The vow of ahimsa is the first and pivotal vow. The other vows may be viewed as aspects of ahimsa which together form an integrated code of conduct in the individual's quest for equanimity and the three jewels (ratna-traya) of right faith, right knowledge and right conduct.
The vows are undertaken at an austere and exacting level by the monks and nuns and are then called maha-vratas (great vows). They are undertaken at a more moderate and flexible level by householders and called the anu-vratas ('atomic' or basic vows).
Underlying the Jain code of conduct is the emphatic assertion of individual responsibility towards one and all. Indeed, the entire universe is the forum of one's own conscience. The code is profoundly ecological V in its secular thrust and its practical consequences.
2.    Kindness to animals
The transgressions against the vow of non-violence include all forms of cruelty to animals and human beings. Many centuries ago, Jains condemned as evil the common practice of animal sacrifice to the gods. It is generally forbidden to keep animals in captivity, to whip, mutilate or overload them or to deprive them of adequate food and drink.
3.    Vegetarianism
Except for allowing themselves a judicious use of one-sensed life in the form of vegetables, Jains would not consciously take any life for food or sport. As a community they are strict vegetarians, consuming neither meat, fish nor eggs. They confine themselves to vegetable and milk products.

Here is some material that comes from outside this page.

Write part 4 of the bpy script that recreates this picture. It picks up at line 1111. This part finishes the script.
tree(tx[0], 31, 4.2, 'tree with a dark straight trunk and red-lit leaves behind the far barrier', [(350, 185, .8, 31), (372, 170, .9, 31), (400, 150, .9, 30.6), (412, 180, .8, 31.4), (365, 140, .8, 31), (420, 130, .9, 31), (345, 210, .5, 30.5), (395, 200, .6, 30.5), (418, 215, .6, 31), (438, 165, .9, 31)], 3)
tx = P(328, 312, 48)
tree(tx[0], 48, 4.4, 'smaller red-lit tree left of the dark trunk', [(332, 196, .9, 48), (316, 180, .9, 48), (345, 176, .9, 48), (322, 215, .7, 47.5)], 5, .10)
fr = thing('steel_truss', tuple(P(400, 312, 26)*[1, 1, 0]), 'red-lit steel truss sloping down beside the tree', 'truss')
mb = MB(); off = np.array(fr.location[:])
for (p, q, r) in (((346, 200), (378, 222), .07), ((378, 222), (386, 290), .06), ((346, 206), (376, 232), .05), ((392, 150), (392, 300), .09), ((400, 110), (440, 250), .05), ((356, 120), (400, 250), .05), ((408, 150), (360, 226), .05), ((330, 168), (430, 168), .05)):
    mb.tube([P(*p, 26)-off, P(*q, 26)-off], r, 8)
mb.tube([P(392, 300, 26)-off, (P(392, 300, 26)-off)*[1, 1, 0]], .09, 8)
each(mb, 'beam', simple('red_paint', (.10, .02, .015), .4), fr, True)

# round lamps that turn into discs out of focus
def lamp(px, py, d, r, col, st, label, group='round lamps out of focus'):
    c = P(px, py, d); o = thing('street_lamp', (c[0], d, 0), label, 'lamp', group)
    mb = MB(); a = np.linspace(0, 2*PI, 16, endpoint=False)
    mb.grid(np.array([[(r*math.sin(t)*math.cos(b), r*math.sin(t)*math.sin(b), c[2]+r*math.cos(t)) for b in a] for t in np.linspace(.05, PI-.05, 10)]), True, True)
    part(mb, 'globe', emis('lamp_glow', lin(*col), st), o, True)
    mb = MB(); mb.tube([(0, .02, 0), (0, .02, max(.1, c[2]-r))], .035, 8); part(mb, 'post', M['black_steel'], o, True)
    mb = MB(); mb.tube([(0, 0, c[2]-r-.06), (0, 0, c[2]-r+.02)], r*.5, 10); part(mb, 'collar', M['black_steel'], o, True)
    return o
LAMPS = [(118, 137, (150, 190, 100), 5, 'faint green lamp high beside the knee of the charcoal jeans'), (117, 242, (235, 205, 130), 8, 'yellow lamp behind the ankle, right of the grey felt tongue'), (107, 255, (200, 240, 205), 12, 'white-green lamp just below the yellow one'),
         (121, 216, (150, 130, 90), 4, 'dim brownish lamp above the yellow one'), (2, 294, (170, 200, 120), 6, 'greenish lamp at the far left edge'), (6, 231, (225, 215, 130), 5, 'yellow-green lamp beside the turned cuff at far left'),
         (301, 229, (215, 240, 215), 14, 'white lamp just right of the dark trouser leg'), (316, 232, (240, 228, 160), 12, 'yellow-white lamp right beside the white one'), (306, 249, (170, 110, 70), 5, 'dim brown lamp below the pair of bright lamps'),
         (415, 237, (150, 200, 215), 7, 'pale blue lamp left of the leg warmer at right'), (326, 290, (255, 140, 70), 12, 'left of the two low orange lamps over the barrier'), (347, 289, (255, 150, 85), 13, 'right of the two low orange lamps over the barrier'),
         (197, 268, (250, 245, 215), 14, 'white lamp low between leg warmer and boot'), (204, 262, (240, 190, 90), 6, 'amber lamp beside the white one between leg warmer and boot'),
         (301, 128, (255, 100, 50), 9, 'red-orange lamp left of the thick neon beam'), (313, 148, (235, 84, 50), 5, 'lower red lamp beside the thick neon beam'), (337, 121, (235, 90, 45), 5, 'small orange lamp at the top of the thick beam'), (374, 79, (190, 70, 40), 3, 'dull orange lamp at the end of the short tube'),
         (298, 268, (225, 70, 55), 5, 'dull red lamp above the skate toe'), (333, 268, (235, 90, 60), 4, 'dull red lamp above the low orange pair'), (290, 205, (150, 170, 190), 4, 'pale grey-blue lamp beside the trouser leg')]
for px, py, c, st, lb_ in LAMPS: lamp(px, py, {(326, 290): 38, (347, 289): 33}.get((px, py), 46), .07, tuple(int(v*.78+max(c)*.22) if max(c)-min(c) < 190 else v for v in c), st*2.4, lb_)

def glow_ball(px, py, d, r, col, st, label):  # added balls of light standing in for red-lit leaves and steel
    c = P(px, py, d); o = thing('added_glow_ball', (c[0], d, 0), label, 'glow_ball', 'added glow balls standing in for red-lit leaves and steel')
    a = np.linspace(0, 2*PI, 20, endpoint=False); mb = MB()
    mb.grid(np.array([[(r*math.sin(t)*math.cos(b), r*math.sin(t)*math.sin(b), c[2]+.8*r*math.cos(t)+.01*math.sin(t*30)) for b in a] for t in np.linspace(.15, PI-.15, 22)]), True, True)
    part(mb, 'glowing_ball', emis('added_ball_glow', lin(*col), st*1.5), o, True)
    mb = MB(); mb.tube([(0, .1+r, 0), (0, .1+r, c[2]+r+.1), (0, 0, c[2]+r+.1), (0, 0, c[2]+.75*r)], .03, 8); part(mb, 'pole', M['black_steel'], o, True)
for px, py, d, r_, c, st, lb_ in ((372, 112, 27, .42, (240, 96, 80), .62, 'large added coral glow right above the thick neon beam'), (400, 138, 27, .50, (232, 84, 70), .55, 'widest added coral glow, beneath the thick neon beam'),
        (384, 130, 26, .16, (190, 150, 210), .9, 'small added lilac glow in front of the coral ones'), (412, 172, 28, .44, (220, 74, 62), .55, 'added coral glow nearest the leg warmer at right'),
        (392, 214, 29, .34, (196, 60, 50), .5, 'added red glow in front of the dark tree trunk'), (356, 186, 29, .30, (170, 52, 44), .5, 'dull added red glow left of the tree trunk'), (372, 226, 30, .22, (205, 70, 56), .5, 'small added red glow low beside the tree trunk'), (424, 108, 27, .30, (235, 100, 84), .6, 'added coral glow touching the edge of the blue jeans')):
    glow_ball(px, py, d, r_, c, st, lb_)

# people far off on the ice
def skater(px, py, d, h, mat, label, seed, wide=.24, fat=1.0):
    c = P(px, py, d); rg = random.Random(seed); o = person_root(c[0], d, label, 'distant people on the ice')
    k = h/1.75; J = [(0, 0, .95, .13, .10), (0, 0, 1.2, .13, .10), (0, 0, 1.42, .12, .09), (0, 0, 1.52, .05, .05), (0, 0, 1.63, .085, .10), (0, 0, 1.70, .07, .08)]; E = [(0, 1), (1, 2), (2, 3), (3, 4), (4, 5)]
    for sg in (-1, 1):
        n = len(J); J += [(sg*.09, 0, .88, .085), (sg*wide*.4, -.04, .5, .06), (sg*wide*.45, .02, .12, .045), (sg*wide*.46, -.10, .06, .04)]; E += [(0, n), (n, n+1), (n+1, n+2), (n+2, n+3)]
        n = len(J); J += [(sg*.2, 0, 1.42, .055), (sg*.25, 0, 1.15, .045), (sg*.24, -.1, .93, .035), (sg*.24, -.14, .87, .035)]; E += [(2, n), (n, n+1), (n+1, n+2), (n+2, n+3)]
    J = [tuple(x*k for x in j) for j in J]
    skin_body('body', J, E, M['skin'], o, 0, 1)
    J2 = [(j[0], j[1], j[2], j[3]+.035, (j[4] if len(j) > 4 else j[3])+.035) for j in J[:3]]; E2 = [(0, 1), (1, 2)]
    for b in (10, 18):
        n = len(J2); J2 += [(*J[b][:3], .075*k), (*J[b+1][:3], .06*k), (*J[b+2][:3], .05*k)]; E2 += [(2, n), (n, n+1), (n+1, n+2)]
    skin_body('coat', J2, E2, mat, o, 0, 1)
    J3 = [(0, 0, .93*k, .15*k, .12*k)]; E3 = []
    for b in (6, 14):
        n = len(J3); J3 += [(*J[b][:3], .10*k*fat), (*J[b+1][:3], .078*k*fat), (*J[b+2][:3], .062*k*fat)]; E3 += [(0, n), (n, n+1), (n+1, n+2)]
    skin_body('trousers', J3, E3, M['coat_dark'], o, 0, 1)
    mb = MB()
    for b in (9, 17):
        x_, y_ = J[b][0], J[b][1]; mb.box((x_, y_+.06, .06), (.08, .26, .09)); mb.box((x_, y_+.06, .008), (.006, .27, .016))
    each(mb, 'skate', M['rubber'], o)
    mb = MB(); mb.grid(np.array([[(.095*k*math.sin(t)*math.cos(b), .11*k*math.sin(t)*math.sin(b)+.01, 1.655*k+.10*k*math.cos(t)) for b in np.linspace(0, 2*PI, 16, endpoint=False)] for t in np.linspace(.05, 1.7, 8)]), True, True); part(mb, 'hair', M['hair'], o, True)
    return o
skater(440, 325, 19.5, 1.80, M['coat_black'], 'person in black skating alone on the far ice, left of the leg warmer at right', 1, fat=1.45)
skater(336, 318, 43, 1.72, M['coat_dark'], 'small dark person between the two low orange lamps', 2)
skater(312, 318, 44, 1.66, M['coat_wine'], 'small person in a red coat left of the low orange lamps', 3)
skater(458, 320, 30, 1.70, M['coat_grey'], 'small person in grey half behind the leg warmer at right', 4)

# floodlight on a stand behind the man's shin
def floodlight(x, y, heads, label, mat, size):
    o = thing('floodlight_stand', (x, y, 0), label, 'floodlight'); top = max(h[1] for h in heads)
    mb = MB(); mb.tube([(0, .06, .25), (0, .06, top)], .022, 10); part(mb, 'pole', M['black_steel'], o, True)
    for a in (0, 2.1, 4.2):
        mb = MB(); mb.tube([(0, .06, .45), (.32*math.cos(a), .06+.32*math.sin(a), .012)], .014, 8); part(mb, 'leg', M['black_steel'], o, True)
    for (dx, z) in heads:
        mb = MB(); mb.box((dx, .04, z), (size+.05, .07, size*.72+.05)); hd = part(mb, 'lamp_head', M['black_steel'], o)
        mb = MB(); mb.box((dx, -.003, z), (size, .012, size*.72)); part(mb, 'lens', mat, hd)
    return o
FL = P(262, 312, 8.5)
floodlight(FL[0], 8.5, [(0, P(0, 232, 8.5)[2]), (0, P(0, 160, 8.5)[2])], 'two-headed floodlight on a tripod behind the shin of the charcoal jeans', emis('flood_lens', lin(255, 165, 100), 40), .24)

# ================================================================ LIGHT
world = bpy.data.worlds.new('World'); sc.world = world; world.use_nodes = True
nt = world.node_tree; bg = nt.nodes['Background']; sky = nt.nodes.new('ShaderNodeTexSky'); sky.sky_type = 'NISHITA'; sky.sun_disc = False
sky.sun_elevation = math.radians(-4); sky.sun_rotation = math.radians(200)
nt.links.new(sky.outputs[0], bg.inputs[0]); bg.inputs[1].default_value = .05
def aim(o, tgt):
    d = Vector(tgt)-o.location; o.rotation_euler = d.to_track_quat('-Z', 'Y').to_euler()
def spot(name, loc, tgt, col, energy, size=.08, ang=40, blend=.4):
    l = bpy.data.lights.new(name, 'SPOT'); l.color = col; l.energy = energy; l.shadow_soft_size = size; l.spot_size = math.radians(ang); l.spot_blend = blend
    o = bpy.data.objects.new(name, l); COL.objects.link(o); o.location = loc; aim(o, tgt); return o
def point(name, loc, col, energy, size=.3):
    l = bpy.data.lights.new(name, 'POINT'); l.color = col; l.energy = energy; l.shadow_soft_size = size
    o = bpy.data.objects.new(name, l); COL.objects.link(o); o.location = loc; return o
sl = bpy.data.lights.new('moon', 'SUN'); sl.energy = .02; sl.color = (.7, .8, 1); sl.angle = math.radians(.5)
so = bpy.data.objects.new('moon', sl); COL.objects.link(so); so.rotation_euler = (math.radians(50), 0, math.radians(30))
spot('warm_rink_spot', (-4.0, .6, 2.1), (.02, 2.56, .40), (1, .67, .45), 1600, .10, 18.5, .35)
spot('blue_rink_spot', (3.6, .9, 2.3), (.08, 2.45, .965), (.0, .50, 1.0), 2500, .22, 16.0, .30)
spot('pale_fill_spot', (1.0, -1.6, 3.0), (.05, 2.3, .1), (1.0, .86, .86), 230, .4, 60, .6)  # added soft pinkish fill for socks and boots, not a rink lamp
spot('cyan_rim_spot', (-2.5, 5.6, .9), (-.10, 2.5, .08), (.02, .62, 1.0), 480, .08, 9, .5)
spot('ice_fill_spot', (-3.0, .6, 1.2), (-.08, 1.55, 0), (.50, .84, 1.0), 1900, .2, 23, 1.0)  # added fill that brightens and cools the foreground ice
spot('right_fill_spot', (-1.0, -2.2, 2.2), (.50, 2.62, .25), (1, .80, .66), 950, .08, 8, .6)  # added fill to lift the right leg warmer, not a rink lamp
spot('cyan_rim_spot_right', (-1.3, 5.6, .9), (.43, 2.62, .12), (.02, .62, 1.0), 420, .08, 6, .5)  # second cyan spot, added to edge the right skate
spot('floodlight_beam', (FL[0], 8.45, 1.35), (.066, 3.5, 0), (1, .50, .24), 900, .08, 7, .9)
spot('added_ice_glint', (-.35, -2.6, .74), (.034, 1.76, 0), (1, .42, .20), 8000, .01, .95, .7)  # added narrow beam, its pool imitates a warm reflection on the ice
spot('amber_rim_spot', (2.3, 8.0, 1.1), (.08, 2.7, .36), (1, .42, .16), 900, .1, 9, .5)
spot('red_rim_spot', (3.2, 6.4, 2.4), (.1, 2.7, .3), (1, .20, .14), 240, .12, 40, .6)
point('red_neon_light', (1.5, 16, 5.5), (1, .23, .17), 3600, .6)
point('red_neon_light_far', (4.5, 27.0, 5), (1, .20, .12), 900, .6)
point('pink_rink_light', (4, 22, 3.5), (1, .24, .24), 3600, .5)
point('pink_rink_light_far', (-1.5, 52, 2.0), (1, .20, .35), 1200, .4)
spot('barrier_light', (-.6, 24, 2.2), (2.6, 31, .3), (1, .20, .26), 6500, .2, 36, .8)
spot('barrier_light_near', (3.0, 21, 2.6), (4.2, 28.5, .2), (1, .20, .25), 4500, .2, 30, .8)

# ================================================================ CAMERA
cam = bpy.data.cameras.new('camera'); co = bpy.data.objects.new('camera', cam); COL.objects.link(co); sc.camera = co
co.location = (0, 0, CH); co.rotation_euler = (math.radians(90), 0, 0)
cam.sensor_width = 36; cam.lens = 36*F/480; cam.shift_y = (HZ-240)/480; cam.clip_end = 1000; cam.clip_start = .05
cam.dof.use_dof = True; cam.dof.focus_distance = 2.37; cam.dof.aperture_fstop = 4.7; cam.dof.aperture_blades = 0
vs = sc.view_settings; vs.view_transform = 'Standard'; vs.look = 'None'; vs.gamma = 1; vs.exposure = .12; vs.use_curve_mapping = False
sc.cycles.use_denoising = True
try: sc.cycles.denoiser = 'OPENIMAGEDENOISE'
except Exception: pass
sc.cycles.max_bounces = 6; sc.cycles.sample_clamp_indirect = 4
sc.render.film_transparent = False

4.  Self-restraint and the avoidance of waste
By taking the basic vows, the Jain laity endeavour to live a life of moderation and restraint and to practise a measure of abstinence and austerity. They must not procreate indiscriminately lest they overburden the universe and its resources. Regular periods of fasting for self-purification are encouraged.
5.    Charity
The Jains believe in the ideal of non-possession. But since we are worldly creatures we need some or other possession to sustain ourselves. However we must limit our needs and give to the needs from our own resources or wealth. Charity is a form of compassion. The Jain religion says ‘Less is More’ so do not possess more than what is needed and give the excess to the needy.
The Jain response to environmental problem consists in self-restraint and limitation of our needs so that both humans and non-humans can flourish.